### [Short exercise]
Return, word for word, every line that follows.

[Stored items from a collection]
..............................

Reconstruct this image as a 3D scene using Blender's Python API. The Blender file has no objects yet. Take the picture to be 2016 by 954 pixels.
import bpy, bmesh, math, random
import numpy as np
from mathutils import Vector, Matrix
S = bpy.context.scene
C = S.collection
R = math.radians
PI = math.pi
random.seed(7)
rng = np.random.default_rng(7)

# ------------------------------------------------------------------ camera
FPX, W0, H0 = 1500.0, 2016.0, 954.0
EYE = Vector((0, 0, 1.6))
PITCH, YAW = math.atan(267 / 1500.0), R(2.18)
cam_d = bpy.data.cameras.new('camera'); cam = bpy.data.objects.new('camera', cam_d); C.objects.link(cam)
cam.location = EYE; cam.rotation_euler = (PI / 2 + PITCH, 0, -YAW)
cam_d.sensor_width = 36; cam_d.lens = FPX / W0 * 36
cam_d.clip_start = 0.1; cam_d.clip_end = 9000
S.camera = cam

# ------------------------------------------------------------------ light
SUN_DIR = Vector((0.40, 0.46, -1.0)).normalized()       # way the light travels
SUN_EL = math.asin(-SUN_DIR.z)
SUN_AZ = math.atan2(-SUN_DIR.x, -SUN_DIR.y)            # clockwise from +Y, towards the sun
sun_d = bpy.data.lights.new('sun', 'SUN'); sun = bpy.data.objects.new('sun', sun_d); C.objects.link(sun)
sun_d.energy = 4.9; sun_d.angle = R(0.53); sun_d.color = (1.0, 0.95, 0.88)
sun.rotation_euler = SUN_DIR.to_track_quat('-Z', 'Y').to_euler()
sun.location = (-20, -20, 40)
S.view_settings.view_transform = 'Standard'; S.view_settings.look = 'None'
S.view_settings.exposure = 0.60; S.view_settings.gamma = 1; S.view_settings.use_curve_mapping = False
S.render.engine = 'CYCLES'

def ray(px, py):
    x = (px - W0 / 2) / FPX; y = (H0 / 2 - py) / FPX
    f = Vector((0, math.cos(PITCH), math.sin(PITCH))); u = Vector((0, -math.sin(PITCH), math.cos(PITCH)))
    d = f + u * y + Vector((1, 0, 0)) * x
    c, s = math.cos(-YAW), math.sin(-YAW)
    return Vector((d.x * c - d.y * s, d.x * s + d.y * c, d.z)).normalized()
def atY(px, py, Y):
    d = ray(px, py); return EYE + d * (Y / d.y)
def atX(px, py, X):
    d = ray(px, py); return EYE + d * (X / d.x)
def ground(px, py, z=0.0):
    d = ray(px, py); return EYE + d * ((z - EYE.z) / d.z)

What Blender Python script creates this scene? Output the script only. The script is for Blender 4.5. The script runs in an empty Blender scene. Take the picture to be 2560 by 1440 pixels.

..............................

### [Correct output]
Reconstruct this image as a 3D scene using Blender's Python API. The Blender file has no objects yet. Take the picture to be 2016 by 954 pixels.
import bpy, bmesh, math, random
import numpy as np
from mathutils import Vector, Matrix
S = bpy.context.scene
C = S.collection
R = math.radians
PI = math.pi
random.seed(7)
rng = np.random.default_rng(7)

# ------------------------------------------------------------------ camera
FPX, W0, H0 = 1500.0, 2016.0, 954.0
EYE = Vector((0, 0, 1.6))
PITCH, YAW = math.atan(267 / 1500.0), R(2.18)
cam_d = bpy.data.cameras.new('camera'); cam = bpy.data.objects.new('camera', cam_d); C.objects.link(cam)
cam.location = EYE; cam.rotation_euler = (PI / 2 + PITCH, 0, -YAW)
cam_d.sensor_width = 36; cam_d.lens = FPX / W0 * 36
cam_d.clip_start = 0.1; cam_d.clip_end = 9000
S.camera = cam

# ------------------------------------------------------------------ light
SUN_DIR = Vector((0.40, 0.46, -1.0)).normalized()       # way the light travels
SUN_EL = math.asin(-SUN_DIR.z)
SUN_AZ = math.atan2(-SUN_DIR.x, -SUN_DIR.y)            # clockwise from +Y, towards the sun
sun_d = bpy.data.lights.new('sun', 'SUN'); sun = bpy.data.objects.new('sun', sun_d); C.objects.link(sun)
sun_d.energy = 4.9; sun_d.angle = R(0.53); sun_d.color = (1.0, 0.95, 0.88)
sun.rotation_euler = SUN_DIR.to_track_quat('-Z', 'Y').to_euler()
sun.location = (-20, -20, 40)
S.view_settings.view_transform = 'Standard'; S.view_settings.look = 'None'
S.view_settings.exposure = 0.60; S.view_settings.gamma = 1; S.view_settings.use_curve_mapping = False
S.render.engine = 'CYCLES'

def ray(px, py):
    x = (px - W0 / 2) / FPX; y = (H0 / 2 - py) / FPX
    f = Vector((0, math.cos(PITCH), math.sin(PITCH))); u = Vector((0, -math.sin(PITCH), math.cos(PITCH)))
    d = f + u * y + Vector((1, 0, 0)) * x
    c, s = math.cos(-YAW), math.sin(-YAW)
    return Vector((d.x * c - d.y * s, d.x * s + d.y * c, d.z)).normalized()
def atY(px, py, Y):
    d = ray(px, py); return EYE + d * (Y / d.y)
def atX(px, py, X):
    d = ray(px, py); return EYE + d * (X / d.x)
def ground(px, py, z=0.0):
    d = ray(px, py); return EYE + d * ((z - EYE.z) / d.z)

What Blender Python script creates this scene? Output the script only. The script is for Blender 4.5. The script runs in an empty Blender scene. Take the picture to be 2560 by 1440 pixels.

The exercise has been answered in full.